Ik kan zo nog doorgaan, alinea na alinea, en het probleem is steeds hetzelfde: Van de Beek kneedt zeer fluïde gegevens uit het heden tot een volledig gefixeerd toekomstbeeld en roept heel hard ‘zie je wel!’. Ironisch genoeg is precies het met veel nadruk genoemde onderzoek van het SCP dat laat zien dat (jonge) Turken en Marokkanen religieuzer worden de nagel aan de doodskist van het hele verhaal: het laat zien dat religiositeit niet stabiel is, maar aan verandering onderhevig. Het is totaal onvoorspelbaar hoe deze trend zich zal ontwikkelen over langere termijn, en over meerdere generaties.  ‘Veel asielzoekers willen helemaal geen westerling worden’, benadrukt Van de Beek omineus. Zelfs als dat nu zo is, dan nog is het onvoorspelbaar hoe dat doorwerkt in de tweede en derde generatie, in een wereld die zich zal blijven veranderen. Mijn opa wilde bij zijn noodgedwongen vertrek uit Indonesië in 1954 ook helemaal geen Nederlander worden, maar zo snel mogelijk naar de Verenigde Staten van Amerika. Het is er nooit van gekomen, en vervolgens nam het leven zijn loop.

We moeten af van dat simplistische, dommige discours waarbij ‘cultuur’ een onveranderlijke, in beton gegoten molensteen is die je fluks, met een halve zin en een rekensommetje voor eeuwig kan verankeren aan hele volksstammen. Dat geldt al helemaal voor zoiets als ‘Nederlanderschap’, en voor de betekenis die je hecht aan de beleving van dat Nederlanderschap voor het functioneren van dit land.
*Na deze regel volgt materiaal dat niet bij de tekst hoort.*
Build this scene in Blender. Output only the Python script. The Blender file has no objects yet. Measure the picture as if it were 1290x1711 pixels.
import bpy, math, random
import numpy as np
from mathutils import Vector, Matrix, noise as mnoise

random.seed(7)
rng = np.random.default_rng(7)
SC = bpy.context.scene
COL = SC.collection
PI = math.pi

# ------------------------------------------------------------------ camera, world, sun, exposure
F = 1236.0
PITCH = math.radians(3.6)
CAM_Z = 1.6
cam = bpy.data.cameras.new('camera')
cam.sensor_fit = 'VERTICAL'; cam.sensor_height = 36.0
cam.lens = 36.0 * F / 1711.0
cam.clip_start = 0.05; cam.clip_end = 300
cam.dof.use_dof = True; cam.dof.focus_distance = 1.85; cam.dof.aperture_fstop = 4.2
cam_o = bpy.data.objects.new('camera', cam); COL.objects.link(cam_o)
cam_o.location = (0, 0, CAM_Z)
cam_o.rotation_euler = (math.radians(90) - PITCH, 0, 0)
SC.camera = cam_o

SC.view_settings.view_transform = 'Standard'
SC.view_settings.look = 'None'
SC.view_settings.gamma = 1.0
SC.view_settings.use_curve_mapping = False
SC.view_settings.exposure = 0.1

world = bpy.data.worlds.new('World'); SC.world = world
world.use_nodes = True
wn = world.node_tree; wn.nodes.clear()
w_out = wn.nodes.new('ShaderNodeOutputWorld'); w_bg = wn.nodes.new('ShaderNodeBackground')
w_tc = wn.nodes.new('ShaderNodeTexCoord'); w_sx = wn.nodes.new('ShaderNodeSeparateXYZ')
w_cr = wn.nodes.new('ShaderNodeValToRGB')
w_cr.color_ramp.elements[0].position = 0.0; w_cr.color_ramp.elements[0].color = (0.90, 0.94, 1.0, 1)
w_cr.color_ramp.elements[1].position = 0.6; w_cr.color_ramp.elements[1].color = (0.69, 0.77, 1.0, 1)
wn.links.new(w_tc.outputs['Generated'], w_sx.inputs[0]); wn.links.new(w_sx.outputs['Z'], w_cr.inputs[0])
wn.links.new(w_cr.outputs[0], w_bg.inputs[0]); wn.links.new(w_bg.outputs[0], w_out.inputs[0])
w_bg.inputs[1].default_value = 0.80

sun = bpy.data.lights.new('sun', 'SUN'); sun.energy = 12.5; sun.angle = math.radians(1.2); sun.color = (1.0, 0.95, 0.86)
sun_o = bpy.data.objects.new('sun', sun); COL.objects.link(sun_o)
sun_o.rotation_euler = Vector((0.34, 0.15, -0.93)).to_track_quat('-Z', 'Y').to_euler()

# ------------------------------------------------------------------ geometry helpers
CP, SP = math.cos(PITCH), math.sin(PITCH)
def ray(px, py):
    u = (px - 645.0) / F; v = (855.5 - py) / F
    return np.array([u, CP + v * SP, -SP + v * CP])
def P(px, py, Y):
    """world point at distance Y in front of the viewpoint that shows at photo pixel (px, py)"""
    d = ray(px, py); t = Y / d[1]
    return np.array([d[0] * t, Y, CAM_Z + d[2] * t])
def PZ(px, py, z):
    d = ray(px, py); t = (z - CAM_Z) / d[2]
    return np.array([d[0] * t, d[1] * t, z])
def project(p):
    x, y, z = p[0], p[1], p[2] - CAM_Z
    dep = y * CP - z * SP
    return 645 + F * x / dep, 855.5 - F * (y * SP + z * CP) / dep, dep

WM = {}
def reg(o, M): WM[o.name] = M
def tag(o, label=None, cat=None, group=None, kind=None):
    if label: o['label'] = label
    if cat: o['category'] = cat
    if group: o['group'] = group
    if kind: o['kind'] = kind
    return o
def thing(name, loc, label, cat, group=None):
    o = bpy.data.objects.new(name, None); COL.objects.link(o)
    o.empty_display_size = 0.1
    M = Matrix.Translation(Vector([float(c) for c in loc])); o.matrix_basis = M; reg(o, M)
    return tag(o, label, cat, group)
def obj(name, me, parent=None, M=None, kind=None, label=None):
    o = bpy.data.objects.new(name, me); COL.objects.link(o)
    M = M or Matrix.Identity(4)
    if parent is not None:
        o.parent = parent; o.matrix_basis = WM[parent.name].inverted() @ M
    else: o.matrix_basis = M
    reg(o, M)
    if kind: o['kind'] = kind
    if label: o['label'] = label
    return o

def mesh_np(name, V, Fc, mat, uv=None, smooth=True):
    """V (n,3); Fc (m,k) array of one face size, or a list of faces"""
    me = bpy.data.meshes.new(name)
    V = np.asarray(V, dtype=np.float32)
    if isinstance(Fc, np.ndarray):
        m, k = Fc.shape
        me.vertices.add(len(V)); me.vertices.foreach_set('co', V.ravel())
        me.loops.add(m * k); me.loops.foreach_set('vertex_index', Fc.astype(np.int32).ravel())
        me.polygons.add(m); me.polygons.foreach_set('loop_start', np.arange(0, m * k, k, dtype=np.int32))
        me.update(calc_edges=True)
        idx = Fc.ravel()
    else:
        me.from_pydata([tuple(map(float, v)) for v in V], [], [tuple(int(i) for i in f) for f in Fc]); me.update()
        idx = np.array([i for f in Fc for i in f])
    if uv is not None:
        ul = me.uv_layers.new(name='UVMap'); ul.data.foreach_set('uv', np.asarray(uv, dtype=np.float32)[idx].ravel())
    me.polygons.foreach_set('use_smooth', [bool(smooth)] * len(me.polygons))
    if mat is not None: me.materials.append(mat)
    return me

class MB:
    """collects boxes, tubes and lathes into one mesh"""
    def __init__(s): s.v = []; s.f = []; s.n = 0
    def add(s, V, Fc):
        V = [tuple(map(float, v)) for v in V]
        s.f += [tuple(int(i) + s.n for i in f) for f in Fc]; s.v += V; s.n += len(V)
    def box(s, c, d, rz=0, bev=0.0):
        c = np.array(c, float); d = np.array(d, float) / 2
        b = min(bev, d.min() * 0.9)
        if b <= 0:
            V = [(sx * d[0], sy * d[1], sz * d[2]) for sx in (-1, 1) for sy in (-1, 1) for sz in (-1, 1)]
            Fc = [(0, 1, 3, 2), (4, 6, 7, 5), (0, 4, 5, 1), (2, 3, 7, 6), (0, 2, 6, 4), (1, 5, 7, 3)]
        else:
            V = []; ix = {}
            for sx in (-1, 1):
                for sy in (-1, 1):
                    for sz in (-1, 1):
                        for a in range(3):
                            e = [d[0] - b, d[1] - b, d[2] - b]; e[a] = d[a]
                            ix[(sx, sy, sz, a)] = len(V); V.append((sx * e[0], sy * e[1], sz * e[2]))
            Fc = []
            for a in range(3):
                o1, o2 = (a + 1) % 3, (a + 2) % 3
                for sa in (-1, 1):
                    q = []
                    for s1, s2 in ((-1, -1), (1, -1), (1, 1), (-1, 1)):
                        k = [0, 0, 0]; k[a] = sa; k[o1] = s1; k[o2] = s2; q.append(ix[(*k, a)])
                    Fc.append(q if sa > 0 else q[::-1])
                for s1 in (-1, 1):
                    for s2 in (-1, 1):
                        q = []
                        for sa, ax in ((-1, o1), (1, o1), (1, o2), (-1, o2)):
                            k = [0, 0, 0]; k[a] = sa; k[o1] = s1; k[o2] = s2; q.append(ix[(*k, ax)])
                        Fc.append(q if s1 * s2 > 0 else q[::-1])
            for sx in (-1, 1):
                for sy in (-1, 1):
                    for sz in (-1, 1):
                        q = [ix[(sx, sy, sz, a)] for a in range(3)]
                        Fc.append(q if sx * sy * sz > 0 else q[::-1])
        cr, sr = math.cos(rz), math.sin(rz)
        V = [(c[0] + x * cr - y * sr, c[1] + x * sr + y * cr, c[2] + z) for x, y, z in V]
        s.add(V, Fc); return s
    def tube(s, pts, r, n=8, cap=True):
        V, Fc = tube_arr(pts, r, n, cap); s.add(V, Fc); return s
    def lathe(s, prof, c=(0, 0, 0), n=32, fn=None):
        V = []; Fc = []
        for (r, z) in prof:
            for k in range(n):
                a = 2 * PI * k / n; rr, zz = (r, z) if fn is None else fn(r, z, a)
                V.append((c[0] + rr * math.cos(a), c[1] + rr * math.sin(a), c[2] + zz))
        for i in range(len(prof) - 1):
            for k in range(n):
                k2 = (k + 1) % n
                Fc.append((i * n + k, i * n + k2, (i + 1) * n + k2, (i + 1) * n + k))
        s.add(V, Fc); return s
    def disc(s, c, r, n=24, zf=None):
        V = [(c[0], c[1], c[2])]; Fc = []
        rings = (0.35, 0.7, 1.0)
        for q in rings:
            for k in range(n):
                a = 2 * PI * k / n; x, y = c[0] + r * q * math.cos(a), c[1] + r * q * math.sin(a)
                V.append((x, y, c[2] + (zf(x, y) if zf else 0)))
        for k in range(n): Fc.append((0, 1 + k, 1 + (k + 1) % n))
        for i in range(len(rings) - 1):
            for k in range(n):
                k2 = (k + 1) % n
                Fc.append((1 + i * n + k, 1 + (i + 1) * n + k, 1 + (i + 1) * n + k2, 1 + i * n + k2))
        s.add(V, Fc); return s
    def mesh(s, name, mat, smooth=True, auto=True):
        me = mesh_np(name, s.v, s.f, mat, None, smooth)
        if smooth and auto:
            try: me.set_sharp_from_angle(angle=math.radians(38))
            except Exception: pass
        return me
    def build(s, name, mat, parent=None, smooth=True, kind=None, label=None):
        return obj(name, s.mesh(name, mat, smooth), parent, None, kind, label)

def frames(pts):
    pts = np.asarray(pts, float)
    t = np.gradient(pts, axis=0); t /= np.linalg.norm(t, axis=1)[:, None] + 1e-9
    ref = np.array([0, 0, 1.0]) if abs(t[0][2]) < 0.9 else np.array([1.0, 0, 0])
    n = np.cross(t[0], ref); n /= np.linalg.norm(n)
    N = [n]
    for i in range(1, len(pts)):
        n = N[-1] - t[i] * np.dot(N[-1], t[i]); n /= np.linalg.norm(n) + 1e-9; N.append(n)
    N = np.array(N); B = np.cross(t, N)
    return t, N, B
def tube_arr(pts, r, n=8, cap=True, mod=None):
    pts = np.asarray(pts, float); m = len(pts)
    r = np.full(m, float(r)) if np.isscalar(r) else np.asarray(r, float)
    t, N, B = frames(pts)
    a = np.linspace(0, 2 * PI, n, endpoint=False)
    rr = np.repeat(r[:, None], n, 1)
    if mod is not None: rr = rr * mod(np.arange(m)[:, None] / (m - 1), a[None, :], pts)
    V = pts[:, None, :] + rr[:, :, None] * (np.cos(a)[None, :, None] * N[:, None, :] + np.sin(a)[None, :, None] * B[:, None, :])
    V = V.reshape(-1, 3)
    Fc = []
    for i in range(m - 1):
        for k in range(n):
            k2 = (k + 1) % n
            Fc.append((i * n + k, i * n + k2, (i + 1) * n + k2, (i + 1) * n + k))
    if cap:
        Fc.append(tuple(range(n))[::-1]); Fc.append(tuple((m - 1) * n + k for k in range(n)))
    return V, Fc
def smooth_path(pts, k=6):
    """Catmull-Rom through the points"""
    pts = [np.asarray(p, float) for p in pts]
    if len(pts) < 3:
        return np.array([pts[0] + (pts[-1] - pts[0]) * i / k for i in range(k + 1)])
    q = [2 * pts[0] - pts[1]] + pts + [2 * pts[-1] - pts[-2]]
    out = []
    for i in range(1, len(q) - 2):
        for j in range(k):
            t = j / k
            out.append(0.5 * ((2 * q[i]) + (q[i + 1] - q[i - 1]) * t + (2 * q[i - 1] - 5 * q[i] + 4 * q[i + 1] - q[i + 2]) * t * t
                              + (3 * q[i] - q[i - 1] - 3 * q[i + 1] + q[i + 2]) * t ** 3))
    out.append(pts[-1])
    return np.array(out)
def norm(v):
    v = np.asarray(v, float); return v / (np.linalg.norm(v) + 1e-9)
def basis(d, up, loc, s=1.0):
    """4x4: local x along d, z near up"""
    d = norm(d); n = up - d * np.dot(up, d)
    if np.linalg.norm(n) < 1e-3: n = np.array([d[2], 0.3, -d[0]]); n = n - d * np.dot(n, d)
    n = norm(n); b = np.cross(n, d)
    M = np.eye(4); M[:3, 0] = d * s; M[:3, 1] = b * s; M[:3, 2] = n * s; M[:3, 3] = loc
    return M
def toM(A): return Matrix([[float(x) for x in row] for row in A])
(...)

Van de Beek maakt een heel punt over de mate waarin de niet-westerse allochtonen van over drie generaties zich zullen identificeren als ‘Nederlander’. Als man, Indo, Brabander, Nijmegenaar, Wassenaarder, Oxfordenees, ‘universitair docent’, progressieveling, classicus, oudhistoricus en archeoloog vind ik labeltjes best belangrijk. Maar nog belangrijker lijkt me dat we in 2060 gewoon een beetje normaal samenleven in Nederland, ons aan wetten houden, de buit een beetje eerlijk verdelen, nog niet door de zee verzwolgen zijn, en het verdomme gewoon een beetje gezellig hebben met elkaar. Of dat allemaal afhangt van identificatie met het Nederlanderschap, en of je dat ooit in een statistisch model kan vangen, waag ik sterk te betwijfelen.